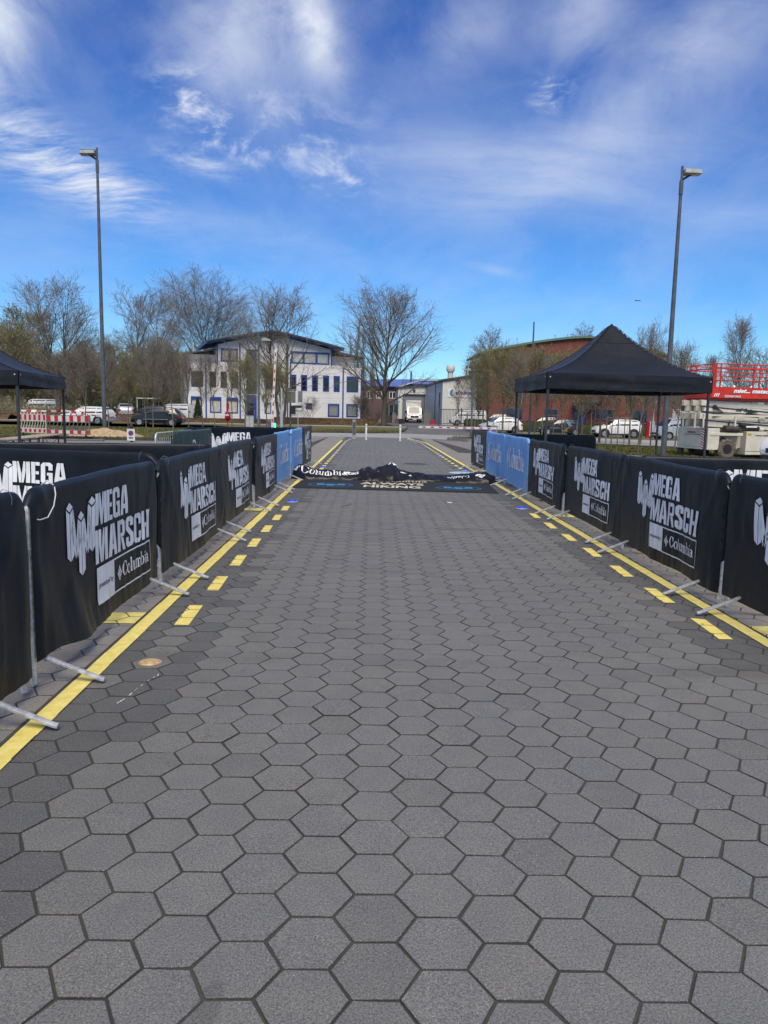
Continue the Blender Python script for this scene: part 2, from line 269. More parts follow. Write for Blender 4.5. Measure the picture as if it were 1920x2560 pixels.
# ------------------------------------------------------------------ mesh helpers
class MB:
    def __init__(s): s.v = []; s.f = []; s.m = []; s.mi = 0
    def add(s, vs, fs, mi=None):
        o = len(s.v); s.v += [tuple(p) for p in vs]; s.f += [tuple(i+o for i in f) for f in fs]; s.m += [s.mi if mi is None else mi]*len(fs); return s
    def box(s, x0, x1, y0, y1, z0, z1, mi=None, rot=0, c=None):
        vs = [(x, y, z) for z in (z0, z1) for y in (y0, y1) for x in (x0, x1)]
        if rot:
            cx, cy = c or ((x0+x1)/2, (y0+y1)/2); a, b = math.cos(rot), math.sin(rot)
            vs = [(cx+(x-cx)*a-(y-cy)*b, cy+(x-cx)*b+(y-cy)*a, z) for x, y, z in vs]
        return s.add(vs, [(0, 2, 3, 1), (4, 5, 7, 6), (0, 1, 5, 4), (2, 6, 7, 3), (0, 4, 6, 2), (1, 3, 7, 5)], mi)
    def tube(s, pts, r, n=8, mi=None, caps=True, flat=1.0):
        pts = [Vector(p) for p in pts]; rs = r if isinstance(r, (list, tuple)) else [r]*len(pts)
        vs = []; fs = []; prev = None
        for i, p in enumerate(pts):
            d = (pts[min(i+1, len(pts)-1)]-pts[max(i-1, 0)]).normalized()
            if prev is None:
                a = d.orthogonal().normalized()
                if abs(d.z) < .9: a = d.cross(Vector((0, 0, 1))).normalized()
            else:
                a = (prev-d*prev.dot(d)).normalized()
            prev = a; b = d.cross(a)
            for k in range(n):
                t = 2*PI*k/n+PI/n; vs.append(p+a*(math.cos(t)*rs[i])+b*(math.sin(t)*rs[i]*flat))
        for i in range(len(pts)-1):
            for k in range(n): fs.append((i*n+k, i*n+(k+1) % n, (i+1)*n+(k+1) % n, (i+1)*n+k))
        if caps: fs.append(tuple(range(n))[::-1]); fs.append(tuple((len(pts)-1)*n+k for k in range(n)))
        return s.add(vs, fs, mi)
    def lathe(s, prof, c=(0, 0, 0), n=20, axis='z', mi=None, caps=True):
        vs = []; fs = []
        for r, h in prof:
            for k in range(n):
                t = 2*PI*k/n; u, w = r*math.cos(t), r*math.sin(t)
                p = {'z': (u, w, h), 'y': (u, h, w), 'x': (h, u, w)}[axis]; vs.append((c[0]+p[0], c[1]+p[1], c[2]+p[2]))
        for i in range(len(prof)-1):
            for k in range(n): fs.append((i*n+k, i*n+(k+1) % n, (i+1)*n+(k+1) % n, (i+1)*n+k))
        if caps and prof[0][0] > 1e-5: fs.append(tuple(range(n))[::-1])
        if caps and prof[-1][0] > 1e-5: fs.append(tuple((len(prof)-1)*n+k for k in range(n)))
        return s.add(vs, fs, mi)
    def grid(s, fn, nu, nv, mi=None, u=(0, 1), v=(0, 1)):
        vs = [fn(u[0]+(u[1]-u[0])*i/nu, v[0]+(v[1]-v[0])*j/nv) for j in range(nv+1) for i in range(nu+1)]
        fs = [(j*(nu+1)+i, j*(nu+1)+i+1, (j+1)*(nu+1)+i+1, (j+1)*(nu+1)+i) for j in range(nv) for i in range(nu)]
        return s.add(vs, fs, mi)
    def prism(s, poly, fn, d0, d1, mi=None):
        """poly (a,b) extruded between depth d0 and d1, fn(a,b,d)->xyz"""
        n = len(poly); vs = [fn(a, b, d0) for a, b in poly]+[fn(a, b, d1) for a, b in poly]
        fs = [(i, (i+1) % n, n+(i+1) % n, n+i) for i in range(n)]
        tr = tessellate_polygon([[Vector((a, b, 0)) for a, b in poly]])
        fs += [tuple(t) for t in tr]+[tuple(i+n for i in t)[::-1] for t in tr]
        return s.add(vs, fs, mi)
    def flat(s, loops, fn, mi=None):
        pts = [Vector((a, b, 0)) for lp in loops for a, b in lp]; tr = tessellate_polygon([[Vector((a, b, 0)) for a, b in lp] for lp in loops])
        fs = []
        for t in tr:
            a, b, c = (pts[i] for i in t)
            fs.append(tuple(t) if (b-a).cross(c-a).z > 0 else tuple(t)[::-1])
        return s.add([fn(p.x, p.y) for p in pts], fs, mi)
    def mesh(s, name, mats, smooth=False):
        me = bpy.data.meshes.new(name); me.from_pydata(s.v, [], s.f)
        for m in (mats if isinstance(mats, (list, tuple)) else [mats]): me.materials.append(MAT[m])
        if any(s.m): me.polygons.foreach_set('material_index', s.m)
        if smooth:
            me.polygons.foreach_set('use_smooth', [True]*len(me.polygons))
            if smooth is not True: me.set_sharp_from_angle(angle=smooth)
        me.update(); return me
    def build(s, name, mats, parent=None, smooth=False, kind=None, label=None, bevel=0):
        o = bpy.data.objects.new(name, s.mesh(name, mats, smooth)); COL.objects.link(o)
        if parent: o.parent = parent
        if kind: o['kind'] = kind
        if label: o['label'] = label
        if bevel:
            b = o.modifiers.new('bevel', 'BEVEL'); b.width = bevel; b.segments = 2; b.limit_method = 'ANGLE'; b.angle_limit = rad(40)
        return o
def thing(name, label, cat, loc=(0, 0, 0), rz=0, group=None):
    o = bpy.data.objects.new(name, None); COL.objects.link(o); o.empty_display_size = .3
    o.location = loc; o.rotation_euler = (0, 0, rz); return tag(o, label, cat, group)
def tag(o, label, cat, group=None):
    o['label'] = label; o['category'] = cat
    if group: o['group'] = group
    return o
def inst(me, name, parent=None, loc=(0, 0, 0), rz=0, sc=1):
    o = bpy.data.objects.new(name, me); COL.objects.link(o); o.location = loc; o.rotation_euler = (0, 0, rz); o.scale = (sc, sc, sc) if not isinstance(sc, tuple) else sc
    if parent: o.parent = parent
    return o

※

■ Required task
Exclude the pictures, and transcribe all of the material exactly.

■ Solution for this exercise
Continue the Blender Python script for this scene: part 2, from line 269. More parts follow. Write for Blender 4.5. Measure the picture as if it were 1920x2560 pixels.
# ------------------------------------------------------------------ mesh helpers
class MB:
    def __init__(s): s.v = []; s.f = []; s.m = []; s.mi = 0
    def add(s, vs, fs, mi=None):
        o = len(s.v); s.v += [tuple(p) for p in vs]; s.f += [tuple(i+o for i in f) for f in fs]; s.m += [s.mi if mi is None else mi]*len(fs); return s
    def box(s, x0, x1, y0, y1, z0, z1, mi=None, rot=0, c=None):
        vs = [(x, y, z) for z in (z0, z1) for y in (y0, y1) for x in (x0, x1)]
        if rot:
            cx, cy = c or ((x0+x1)/2, (y0+y1)/2); a, b = math.cos(rot), math.sin(rot)
            vs = [(cx+(x-cx)*a-(y-cy)*b, cy+(x-cx)*b+(y-cy)*a, z) for x, y, z in vs]
        return s.add(vs, [(0, 2, 3, 1), (4, 5, 7, 6), (0, 1, 5, 4), (2, 6, 7, 3), (0, 4, 6, 2), (1, 3, 7, 5)], mi)
    def tube(s, pts, r, n=8, mi=None, caps=True, flat=1.0):
        pts = [Vector(p) for p in pts]; rs = r if isinstance(r, (list, tuple)) else [r]*len(pts)
        vs = []; fs = []; prev = None
        for i, p in enumerate(pts):
            d = (pts[min(i+1, len(pts)-1)]-pts[max(i-1, 0)]).normalized()
            if prev is None:
                a = d.orthogonal().normalized()
                if abs(d.z) < .9: a = d.cross(Vector((0, 0, 1))).normalized()
            else:
                a = (prev-d*prev.dot(d)).normalized()
            prev = a; b = d.cross(a)
            for k in range(n):
                t = 2*PI*k/n+PI/n; vs.append(p+a*(math.cos(t)*rs[i])+b*(math.sin(t)*rs[i]*flat))
        for i in range(len(pts)-1):
            for k in range(n): fs.append((i*n+k, i*n+(k+1) % n, (i+1)*n+(k+1) % n, (i+1)*n+k))
        if caps: fs.append(tuple(range(n))[::-1]); fs.append(tuple((len(pts)-1)*n+k for k in range(n)))
        return s.add(vs, fs, mi)
    def lathe(s, prof, c=(0, 0, 0), n=20, axis='z', mi=None, caps=True):
        vs = []; fs = []
        for r, h in prof:
            for k in range(n):
                t = 2*PI*k/n; u, w = r*math.cos(t), r*math.sin(t)
                p = {'z': (u, w, h), 'y': (u, h, w), 'x': (h, u, w)}[axis]; vs.append((c[0]+p[0], c[1]+p[1], c[2]+p[2]))
        for i in range(len(prof)-1):
            for k in range(n): fs.append((i*n+k, i*n+(k+1) % n, (i+1)*n+(k+1) % n, (i+1)*n+k))
        if caps and prof[0][0] > 1e-5: fs.append(tuple(range(n))[::-1])
        if caps and prof[-1][0] > 1e-5: fs.append(tuple((len(prof)-1)*n+k for k in range(n)))
        return s.add(vs, fs, mi)
    def grid(s, fn, nu, nv, mi=None, u=(0, 1), v=(0, 1)):
        vs = [fn(u[0]+(u[1]-u[0])*i/nu, v[0]+(v[1]-v[0])*j/nv) for j in range(nv+1) for i in range(nu+1)]
        fs = [(j*(nu+1)+i, j*(nu+1)+i+1, (j+1)*(nu+1)+i+1, (j+1)*(nu+1)+i) for j in range(nv) for i in range(nu)]
        return s.add(vs, fs, mi)
    def prism(s, poly, fn, d0, d1, mi=None):
        """poly (a,b) extruded between depth d0 and d1, fn(a,b,d)->xyz"""
        n = len(poly); vs = [fn(a, b, d0) for a, b in poly]+[fn(a, b, d1) for a, b in poly]
        fs = [(i, (i+1) % n, n+(i+1) % n, n+i) for i in range(n)]
        tr = tessellate_polygon([[Vector((a, b, 0)) for a, b in poly]])
        fs += [tuple(t) for t in tr]+[tuple(i+n for i in t)[::-1] for t in tr]
        return s.add(vs, fs, mi)
    def flat(s, loops, fn, mi=None):
        pts = [Vector((a, b, 0)) for lp in loops for a, b in lp]; tr = tessellate_polygon([[Vector((a, b, 0)) for a, b in lp] for lp in loops])
        fs = []
        for t in tr:
            a, b, c = (pts[i] for i in t)
            fs.append(tuple(t) if (b-a).cross(c-a).z > 0 else tuple(t)[::-1])
        return s.add([fn(p.x, p.y) for p in pts], fs, mi)
    def mesh(s, name, mats, smooth=False):
        me = bpy.data.meshes.new(name); me.from_pydata(s.v, [], s.f)
        for m in (mats if isinstance(mats, (list, tuple)) else [mats]): me.materials.append(MAT[m])
        if any(s.m): me.polygons.foreach_set('material_index', s.m)
        if smooth:
            me.polygons.foreach_set('use_smooth', [True]*len(me.polygons))
            if smooth is not True: me.set_sharp_from_angle(angle=smooth)
        me.update(); return me
    def build(s, name, mats, parent=None, smooth=False, kind=None, label=None, bevel=0):
        o = bpy.data.objects.new(name, s.mesh(name, mats, smooth)); COL.objects.link(o)
        if parent: o.parent = parent
        if kind: o['kind'] = kind
        if label: o['label'] = label
        if bevel:
            b = o.modifiers.new('bevel', 'BEVEL'); b.width = bevel; b.segments = 2; b.limit_method = 'ANGLE'; b.angle_limit = rad(40)
        return o
def thing(name, label, cat, loc=(0, 0, 0), rz=0, group=None):
    o = bpy.data.objects.new(name, None); COL.objects.link(o); o.empty_display_size = .3
    o.location = loc; o.rotation_euler = (0, 0, rz); return tag(o, label, cat, group)
def tag(o, label, cat, group=None):
    o['label'] = label; o['category'] = cat
    if group: o['group'] = group
    return o
def inst(me, name, parent=None, loc=(0, 0, 0), rz=0, sc=1):
    o = bpy.data.objects.new(name, me); COL.objects.link(o); o.location = loc; o.rotation_euler = (0, 0, rz); o.scale = (sc, sc, sc) if not isinstance(sc, tuple) else sc
    if parent: o.parent = parent
    return o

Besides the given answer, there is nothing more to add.